A LIQUIDATOR has been appointed by the High Court to Black Shore Holdings Ltd (BSH), the insolvent holding company for a large group of companies of Galway businessman John Sweeney, which include a company that owns a 33 per cent stake in Dublin’s Shelbourne Hotel.
Mr Justice Brian McGovern, who appointed Jim Luby as liquidator to BSH, will decide later today whether to grant protection to four other Black Shore companies.
The protection application was supported by most creditors but strongly opposed by Anglo Irish Bank, potentially owed some €55 million on foot of loans and guarantees, on grounds including an “irretrievable” loss of confidence and trust in Mr Sweeney. The Revenue Commissioners have adopted a neutral position.
The liquidator to BSH was sought yesterday by Paul Sreenan SC, for Esso Ireland, which is owed € 12.4 million, and the application was not opposed by BSH. A receiver was also appointed to BSH yesterday by Anglo.
Michael Cush SC, for BSH and other companies, said BSH is not a trading company but it offers management services to other companies in the Black Shore group. It was also the company to which key suppliers in the group were actually contracted.

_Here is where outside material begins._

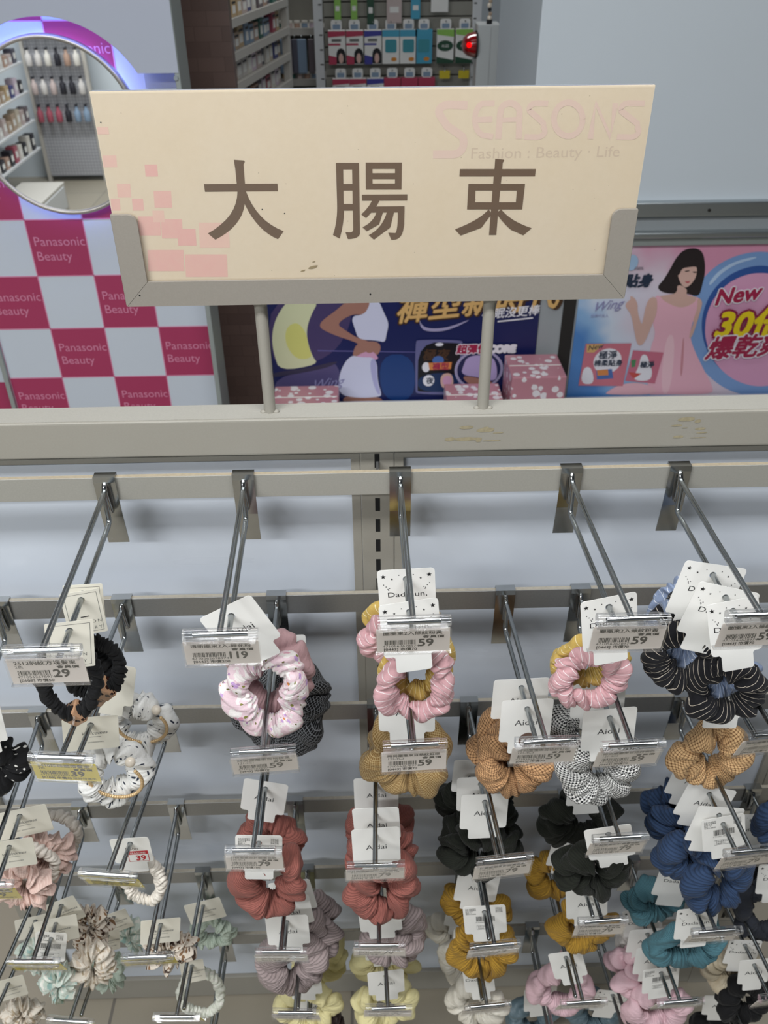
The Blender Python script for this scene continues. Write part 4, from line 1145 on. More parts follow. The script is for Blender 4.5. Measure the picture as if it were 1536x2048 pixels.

In affidavits partly read to the court, Mr Luby said Esso wanted liquidation of BSH and would have opposed court protection for it on several grounds, including that a 100-day examinership period would not allow time for a full investigation into the conduct of BSH and its directors. Such matters could be addressed by a liquidator.
Mr Cush said Mr Sweeney had in affidavits taken issue with what was said about him by Mr Luby and Anglo and regarded as “hurtful” Anglo’s assertion it did not trust his management. Mr Sweeney in affidavits said he had spent his whole life building up his business, it was “essentially my life” and he had personally borrowed a lot of money in 2008 which he put into the business.
Mr Sweeney also said he had always been open and accessible to his creditors and Anglo had never said to his face it did not trust his management.
Mr Justice McGovern must decide whether to grant court protection to three fuel companies in the Black Shore group – Sweeney Oil (Retail) Ltd; Sweeney Oil (Moycullen) Ltd; and Sweeney Oil Services Ltd (SOSL). Protection is also sought for Slyne Properties Ltd, operator of the Marriott Hotel Headford Road, Galway, a related spa and with a number of property interests.
Urging protection, Mr Cush said the four companies – excluding their substantial bank debts – were inherently profitable and the interim examiner had received serious and real expressions of interest from six potential investors. The intention behind examinership laws was to facilitate the survival of companies or part of their undertaking, he said.
Counsel also said Fáilte Ireland had in a letter praised Mr Sweeney as an “innovator” in the hotel trade.
Anglo opposed protection for three of the companies but not SOSL as it has no loans to that company. Declan Murphy, for Anglo, said it intended to appoint a receiver as soon as court protection ended and he argued that the position of employees and the wider community would be no different under a receiver than an examiner. It was a “fallacy” to think the examinership application was in any way about preserving jobs, he said.
Counsel said the companies have very significant liabilities to Anglo which the bank intended to call in. The companies were proposing to renegotiate with Anglo and refinance but Anglo was “not in that game” and had said so in most forthright terms.
Appointing an examiner would just leave Anglo in a position where it would end up paying the substantial costs of that examinership if it failed, counsel said. That was not what examinership laws were enacted for. What was being proposed in this examinership was essentially a de facto sale of the companies to persons characterised as investors, he said.
The judge heard the book value of Slyne’s assets in November 2009 was put at €5.25 million but that figure, given the current property market, was probably over-stated by some 40 per cent.